◆ Given exercise
Extract all lines containing "objects".

◆ Dataset section
━━━━━━━━━━
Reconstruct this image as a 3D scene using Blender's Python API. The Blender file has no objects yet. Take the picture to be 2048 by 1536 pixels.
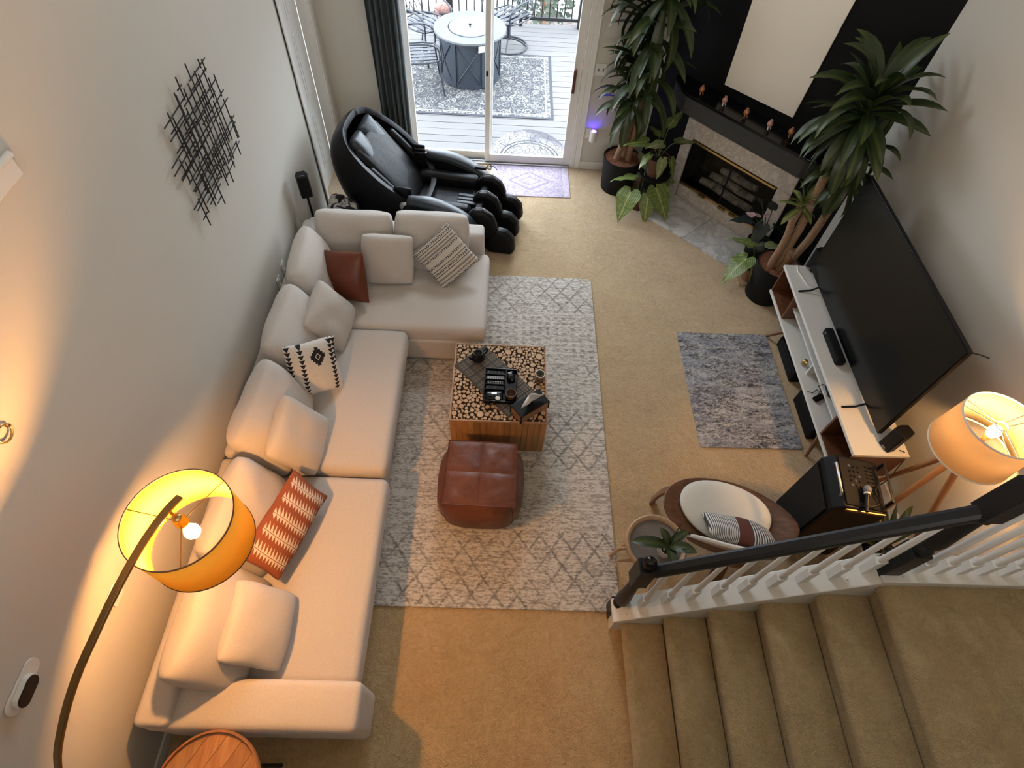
import bpy, bmesh, math, random
from mathutils import Vector, Matrix, noise
PI = math.pi
C = bpy.context.scene.collection
scene = bpy.context.scene
rnd = random.Random(7)

# ------------------------------------------------------------------ camera, world, light, exposure
cam_d = bpy.data.cameras.new('camera')
cam = bpy.data.objects.new('camera', cam_d)
C.objects.link(cam)
cam_d.sensor_width = 36.0
cam_d.lens = 36.0 * 1147.0 / 2048.0
cam_d.clip_start = 0.05
cam_d.clip_end = 200
_dn = Vector((963 - 1024, 1570 - 768, 1147)).normalized()          # straight down, seen from the camera
_fw = Vector((1055 - 1024, -870 - 768, 1147))
_fw = (_fw - _dn * _fw.dot(_dn)).normalized()                      # towards the glass door
_rt = _dn.cross(_fw).normalized()
def _w(v): return Vector((_rt.dot(v), _fw.dot(v), -_dn.dot(v)))
_m = Matrix((_w(Vector((1, 0, 0))), _w(Vector((0, -1, 0))), _w(Vector((0, 0, -1))))).transposed().to_4x4()
_m.translation = (0, 0, 4.0)
cam.matrix_world = _m
scene.camera = cam

world = bpy.data.worlds.new('overcast sky')
scene.world = world
world.use_nodes = True
_bg = world.node_tree.nodes['Background']
_bg.inputs['Color'].default_value = (0.80, 0.90, 1.0, 1)
_bg.inputs['Strength'].default_value = 9.0

def area(name, loc, rot, sx, sy, power, col):
    l = bpy.data.lights.new(name, 'AREA')
    l.shape = 'RECTANGLE'; l.size = sx; l.size_y = sy; l.energy = power; l.color = col
    o = bpy.data.objects.new(name, l); C.objects.link(o)
    o.location = loc; o.rotation_euler = rot
    return o
# unseen added fill lamps: inside the added upper window, and behind the camera
area('upper_window_fill', (-0.15, 5.80, 3.85), (math.radians(-62), 0, 0), 1.1, 1.0, 22, (0.90, 0.96, 1.0))
area('hall_fill', (0.4, -2.5, 3.75), (math.radians(90), 0, 0), 4.2, 1.5, 60, (1.0, 0.95, 0.88))
_p = area('glass_door_portal', (-0.12, 6.05, 1.0), (math.radians(-90), 0, 0), 2.0, 2.1, 1, (1, 1, 1))
_p.data.cycles.is_portal = True
_p = area('added_window_portal', (-0.15, 6.03, 3.85), (math.radians(-90), 0, 0), 1.2, 1.1, 1, (1, 1, 1))
_p.data.cycles.is_portal = True

scene.view_settings.view_transform = 'Standard'
scene.view_settings.look = 'None'
scene.view_settings.gamma = 1.0
scene.view_settings.use_curve_mapping = False
scene.view_settings.exposure = 0.55
scene.cycles.use_denoising = True
scene.cycles.max_bounces = 8
scene.cycles.diffuse_bounces = 4
scene.cycles.sample_clamp_indirect = 4.0
scene.cycles.caustics_reflective = False
scene.cycles.caustics_refractive = False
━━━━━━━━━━
◆ Task output
Reconstruct this image as a 3D scene using Blender's Python API. The Blender file has no objects yet. Take the picture to be 2048 by 1536 pixels.
cam = bpy.data.objects.new('camera', cam_d)
C.objects.link(cam)
    o = bpy.data.objects.new(name, l); C.objects.link(o)